» WHAT YOU HAVE TO DO: Which lines contain the word "scene"? Return each of them as written.

» COLLECTED DATA:
☆ ☆ ☆ ☆ ☆ ☆ ☆

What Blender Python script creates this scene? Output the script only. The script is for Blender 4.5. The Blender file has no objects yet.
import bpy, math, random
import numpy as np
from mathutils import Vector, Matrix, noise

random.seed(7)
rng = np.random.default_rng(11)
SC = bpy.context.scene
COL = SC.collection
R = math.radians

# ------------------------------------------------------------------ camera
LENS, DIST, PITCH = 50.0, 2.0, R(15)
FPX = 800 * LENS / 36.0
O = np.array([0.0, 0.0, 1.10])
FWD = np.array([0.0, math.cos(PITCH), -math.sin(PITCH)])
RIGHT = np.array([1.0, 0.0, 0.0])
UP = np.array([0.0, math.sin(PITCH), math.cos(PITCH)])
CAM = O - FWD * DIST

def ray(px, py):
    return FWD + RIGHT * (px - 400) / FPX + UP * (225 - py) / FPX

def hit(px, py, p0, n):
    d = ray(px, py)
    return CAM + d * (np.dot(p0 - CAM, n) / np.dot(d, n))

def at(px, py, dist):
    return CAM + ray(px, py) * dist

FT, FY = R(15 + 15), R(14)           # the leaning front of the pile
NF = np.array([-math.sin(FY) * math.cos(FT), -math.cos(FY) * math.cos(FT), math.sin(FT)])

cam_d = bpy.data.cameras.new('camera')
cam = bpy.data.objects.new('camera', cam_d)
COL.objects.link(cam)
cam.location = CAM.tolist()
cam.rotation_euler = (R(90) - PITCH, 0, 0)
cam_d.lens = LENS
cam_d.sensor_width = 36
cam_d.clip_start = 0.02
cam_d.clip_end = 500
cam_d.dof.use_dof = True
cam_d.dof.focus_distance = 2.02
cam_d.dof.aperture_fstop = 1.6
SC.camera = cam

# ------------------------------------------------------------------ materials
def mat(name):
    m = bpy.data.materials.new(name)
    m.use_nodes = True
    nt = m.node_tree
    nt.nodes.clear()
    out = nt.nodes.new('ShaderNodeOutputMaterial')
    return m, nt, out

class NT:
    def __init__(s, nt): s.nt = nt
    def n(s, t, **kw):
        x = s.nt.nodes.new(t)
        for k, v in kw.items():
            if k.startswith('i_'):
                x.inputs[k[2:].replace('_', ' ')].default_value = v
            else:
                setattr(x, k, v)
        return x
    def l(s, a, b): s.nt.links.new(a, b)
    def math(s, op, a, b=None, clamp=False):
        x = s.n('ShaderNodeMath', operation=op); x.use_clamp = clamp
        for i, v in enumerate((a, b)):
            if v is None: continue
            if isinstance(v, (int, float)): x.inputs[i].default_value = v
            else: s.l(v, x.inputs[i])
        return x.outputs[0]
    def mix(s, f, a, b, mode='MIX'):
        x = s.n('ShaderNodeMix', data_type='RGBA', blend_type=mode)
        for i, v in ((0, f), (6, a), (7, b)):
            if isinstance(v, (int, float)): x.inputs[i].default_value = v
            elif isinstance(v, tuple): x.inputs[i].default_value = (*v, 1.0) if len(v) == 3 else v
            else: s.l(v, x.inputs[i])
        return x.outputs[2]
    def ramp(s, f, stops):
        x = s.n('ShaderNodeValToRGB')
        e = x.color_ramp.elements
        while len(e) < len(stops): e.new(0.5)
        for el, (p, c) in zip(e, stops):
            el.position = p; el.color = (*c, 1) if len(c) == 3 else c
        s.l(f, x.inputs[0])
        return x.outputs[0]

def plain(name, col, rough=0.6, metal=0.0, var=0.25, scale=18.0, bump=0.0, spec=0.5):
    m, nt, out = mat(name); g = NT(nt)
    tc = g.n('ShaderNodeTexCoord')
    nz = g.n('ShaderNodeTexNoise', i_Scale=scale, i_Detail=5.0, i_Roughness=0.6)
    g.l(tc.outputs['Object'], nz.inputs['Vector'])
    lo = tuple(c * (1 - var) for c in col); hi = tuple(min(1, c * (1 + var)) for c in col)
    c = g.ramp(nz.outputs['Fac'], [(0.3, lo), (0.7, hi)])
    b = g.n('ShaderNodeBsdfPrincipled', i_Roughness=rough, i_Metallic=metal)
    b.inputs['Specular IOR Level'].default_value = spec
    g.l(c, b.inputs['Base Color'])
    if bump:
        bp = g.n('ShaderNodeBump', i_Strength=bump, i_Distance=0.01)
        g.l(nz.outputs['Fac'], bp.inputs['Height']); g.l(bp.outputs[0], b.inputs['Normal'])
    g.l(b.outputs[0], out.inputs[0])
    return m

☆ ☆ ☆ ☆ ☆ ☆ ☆

» ANSWER TO THE PROBLEM:
What Blender Python script creates this scene? Output the script only. The script is for Blender 4.5. The Blender file has no objects yet.
SC = bpy.context.scene